Dolara ve ithalata bağımlı, Gümrük Birliği ile zincirlenmiş ekonomiyi dış etkilerden korumak için emperyalizme karşı her türlü tavizi vermeye hazırlar. Erdoğan yurtdışına yaptığı her ziyarette milyarca dolarlık ihalelerde para saçıp öyle dönüyor.
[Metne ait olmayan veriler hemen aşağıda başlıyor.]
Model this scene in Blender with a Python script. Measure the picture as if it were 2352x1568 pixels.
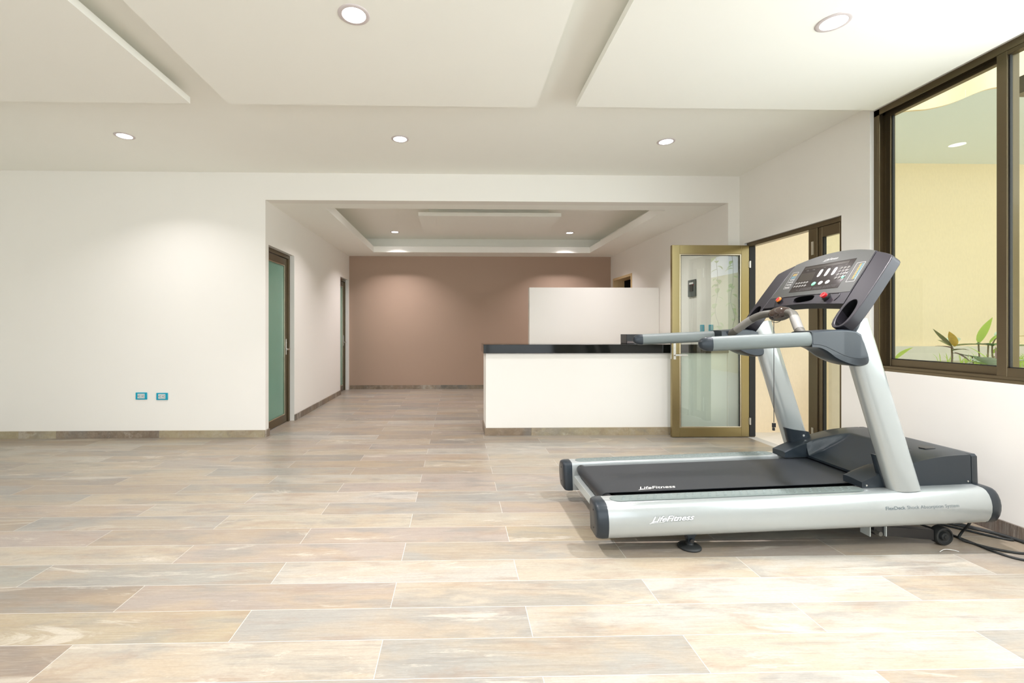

Suriye’yi vuran emperyalist füzeleri hevesle ve ayakta alkışlıyorlar.
İşte bu koşullarda yapacakları baskınla milletin başına patron olurlarsa tüm faturayı halka ödetecekler ve halktan yükselecek haklı itirazları da, baskıcı yönetimi yani istibdadı daha da koyulaştırarak ezmeye çalışacaklar.
Burjuva partileri, “hodri meydan” repliklerini okuyarak Erdoğan ve Bahçeli’nin istibdad piyesinde figüran olmayı seçmişlerdir. Onlardan başka türlü hareket etmesi beklenemezdi zaten. Çünkü onlar da baskın seçime olumlu tepki veren borsanın ve doların partileridir.
İşçi ve emekçi halk ise bu ülkenin figüranları değil gerçek sahipleridir. Türkiye’nin başına patron kesilenlere, emrivaki ile seçim kaçırmaya çalışanlara, milletin “Üsküdar’a kaçırılacak at”, “Niğde’ye sürülecek eşek” olmadığını gösterecek olan da işçi sınıfıdır. Bu gerçeği görerek ve tüm olanaklar kullanılarak emekçi halk, ekmek ve hürriyet mücadelesinde seferber edilmelidir. Er ya da geç Türkiye’nin geleceği sınıf mücadelesi alanlarında belirlenecektir.